Exercise requirements: Up to and including the line containing "child(new_obj('leggings', lg, M_leg, None, True), person)", please reproduce the lines of the listing below, starting from the top.

A run of records:
»»
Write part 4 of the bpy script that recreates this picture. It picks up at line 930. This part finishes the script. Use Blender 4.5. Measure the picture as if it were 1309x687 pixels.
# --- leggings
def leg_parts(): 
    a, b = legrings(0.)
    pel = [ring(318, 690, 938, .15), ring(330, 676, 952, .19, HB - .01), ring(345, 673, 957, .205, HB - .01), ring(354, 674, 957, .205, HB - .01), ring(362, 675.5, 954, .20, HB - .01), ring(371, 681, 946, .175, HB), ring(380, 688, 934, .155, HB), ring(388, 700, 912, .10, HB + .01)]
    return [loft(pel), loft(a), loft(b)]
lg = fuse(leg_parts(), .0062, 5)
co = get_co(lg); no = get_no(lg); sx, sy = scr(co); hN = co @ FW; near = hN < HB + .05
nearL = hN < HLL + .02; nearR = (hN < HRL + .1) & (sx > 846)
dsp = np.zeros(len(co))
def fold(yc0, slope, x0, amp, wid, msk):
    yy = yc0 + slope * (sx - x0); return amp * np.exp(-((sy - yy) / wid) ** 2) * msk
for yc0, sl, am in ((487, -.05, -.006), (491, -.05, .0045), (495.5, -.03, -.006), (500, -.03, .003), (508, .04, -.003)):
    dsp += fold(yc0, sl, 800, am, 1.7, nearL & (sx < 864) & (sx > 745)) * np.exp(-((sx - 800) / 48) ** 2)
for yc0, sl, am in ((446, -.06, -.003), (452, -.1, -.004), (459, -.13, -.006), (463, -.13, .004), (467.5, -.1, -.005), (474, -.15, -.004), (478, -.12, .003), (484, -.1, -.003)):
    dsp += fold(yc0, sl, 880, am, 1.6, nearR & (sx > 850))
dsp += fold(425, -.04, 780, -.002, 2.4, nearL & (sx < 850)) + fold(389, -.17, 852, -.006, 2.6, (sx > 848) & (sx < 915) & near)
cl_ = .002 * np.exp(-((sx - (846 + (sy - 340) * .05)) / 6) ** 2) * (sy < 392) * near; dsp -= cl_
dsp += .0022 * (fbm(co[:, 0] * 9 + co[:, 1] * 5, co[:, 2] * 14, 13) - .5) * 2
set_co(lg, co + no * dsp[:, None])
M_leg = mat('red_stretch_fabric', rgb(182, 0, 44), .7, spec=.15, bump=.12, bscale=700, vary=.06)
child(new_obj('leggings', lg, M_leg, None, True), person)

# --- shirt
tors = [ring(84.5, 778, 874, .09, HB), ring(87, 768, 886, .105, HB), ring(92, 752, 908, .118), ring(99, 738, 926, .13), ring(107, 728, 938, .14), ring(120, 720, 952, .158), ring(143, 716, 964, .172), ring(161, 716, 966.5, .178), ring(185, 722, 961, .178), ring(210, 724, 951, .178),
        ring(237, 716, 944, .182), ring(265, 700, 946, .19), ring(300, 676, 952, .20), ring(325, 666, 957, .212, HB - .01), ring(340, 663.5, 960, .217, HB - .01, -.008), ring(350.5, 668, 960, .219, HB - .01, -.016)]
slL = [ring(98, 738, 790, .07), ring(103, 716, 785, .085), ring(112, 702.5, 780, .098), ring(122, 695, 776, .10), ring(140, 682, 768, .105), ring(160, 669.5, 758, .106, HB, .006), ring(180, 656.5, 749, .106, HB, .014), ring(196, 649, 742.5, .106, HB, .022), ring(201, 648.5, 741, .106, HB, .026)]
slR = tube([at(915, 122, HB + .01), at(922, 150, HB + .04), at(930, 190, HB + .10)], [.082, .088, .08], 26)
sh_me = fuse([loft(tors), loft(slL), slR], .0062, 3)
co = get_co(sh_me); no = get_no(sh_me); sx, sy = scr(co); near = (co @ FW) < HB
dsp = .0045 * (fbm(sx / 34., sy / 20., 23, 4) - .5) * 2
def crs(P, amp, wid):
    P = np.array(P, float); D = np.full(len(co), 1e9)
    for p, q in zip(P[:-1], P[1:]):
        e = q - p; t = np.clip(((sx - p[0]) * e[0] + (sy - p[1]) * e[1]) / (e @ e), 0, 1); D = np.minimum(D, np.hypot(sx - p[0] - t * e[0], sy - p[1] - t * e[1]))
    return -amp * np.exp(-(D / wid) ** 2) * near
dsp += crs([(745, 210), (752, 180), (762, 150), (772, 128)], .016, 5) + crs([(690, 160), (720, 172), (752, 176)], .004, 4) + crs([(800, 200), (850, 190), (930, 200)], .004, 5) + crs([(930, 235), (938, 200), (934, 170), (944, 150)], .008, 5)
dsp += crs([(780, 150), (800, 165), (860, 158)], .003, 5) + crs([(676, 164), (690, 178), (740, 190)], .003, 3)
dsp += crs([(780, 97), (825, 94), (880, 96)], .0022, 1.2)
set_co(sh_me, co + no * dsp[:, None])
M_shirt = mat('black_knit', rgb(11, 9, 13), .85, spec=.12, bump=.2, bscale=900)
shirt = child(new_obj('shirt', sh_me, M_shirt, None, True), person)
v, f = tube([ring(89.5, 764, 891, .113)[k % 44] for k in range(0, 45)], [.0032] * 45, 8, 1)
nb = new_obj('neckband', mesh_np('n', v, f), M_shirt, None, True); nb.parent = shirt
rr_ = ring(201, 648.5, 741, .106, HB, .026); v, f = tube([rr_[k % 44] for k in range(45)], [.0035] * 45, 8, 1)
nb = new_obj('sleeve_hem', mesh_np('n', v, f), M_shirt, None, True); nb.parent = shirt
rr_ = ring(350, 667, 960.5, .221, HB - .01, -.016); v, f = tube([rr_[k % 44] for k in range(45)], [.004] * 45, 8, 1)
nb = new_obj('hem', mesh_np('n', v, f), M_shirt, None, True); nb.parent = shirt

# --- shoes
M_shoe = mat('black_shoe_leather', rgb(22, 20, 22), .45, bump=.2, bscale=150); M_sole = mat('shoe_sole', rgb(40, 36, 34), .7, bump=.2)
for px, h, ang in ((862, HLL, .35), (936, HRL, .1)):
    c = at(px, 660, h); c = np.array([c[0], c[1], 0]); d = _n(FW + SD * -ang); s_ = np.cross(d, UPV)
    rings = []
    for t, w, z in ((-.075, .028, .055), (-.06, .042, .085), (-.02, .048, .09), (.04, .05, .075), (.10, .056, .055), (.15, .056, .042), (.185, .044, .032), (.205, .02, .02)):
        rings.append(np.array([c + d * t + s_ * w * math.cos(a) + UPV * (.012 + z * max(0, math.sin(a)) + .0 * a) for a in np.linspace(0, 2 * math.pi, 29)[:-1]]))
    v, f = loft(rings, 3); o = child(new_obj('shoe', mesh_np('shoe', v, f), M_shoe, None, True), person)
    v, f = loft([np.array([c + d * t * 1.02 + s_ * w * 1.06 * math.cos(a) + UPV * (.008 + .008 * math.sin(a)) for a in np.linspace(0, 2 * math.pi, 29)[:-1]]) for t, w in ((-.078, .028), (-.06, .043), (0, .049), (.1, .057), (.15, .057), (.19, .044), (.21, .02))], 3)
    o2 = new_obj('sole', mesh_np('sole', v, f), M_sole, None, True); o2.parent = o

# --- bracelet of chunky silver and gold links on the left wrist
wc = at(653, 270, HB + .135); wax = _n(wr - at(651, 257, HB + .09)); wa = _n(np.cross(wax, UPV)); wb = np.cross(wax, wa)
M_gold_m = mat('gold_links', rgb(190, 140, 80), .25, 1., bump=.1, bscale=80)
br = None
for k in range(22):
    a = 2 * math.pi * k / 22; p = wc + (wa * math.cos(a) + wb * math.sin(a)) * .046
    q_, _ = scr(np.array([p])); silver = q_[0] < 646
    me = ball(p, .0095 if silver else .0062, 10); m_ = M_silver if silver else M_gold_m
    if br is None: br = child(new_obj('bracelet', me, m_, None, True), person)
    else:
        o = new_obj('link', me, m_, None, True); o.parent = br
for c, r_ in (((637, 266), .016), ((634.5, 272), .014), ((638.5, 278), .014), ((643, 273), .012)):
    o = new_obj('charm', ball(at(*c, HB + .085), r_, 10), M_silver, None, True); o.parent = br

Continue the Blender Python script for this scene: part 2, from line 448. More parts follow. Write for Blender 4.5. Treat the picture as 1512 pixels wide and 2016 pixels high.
««
Solution for this problem:
Write part 4 of the bpy script that recreates this picture. It picks up at line 930. This part finishes the script. Use Blender 4.5. Measure the picture as if it were 1309x687 pixels.
# --- leggings
def leg_parts(): 
    a, b = legrings(0.)
    pel = [ring(318, 690, 938, .15), ring(330, 676, 952, .19, HB - .01), ring(345, 673, 957, .205, HB - .01), ring(354, 674, 957, .205, HB - .01), ring(362, 675.5, 954, .20, HB - .01), ring(371, 681, 946, .175, HB), ring(380, 688, 934, .155, HB), ring(388, 700, 912, .10, HB + .01)]
    return [loft(pel), loft(a), loft(b)]
lg = fuse(leg_parts(), .0062, 5)
co = get_co(lg); no = get_no(lg); sx, sy = scr(co); hN = co @ FW; near = hN < HB + .05
nearL = hN < HLL + .02; nearR = (hN < HRL + .1) & (sx > 846)
dsp = np.zeros(len(co))
def fold(yc0, slope, x0, amp, wid, msk):
    yy = yc0 + slope * (sx - x0); return amp * np.exp(-((sy - yy) / wid) ** 2) * msk
for yc0, sl, am in ((487, -.05, -.006), (491, -.05, .0045), (495.5, -.03, -.006), (500, -.03, .003), (508, .04, -.003)):
    dsp += fold(yc0, sl, 800, am, 1.7, nearL & (sx < 864) & (sx > 745)) * np.exp(-((sx - 800) / 48) ** 2)
for yc0, sl, am in ((446, -.06, -.003), (452, -.1, -.004), (459, -.13, -.006), (463, -.13, .004), (467.5, -.1, -.005), (474, -.15, -.004), (478, -.12, .003), (484, -.1, -.003)):
    dsp += fold(yc0, sl, 880, am, 1.6, nearR & (sx > 850))
dsp += fold(425, -.04, 780, -.002, 2.4, nearL & (sx < 850)) + fold(389, -.17, 852, -.006, 2.6, (sx > 848) & (sx < 915) & near)
cl_ = .002 * np.exp(-((sx - (846 + (sy - 340) * .05)) / 6) ** 2) * (sy < 392) * near; dsp -= cl_
dsp += .0022 * (fbm(co[:, 0] * 9 + co[:, 1] * 5, co[:, 2] * 14, 13) - .5) * 2
set_co(lg, co + no * dsp[:, None])
M_leg = mat('red_stretch_fabric', rgb(182, 0, 44), .7, spec=.15, bump=.12, bscale=700, vary=.06)
child(new_obj('leggings', lg, M_leg, None, True), person)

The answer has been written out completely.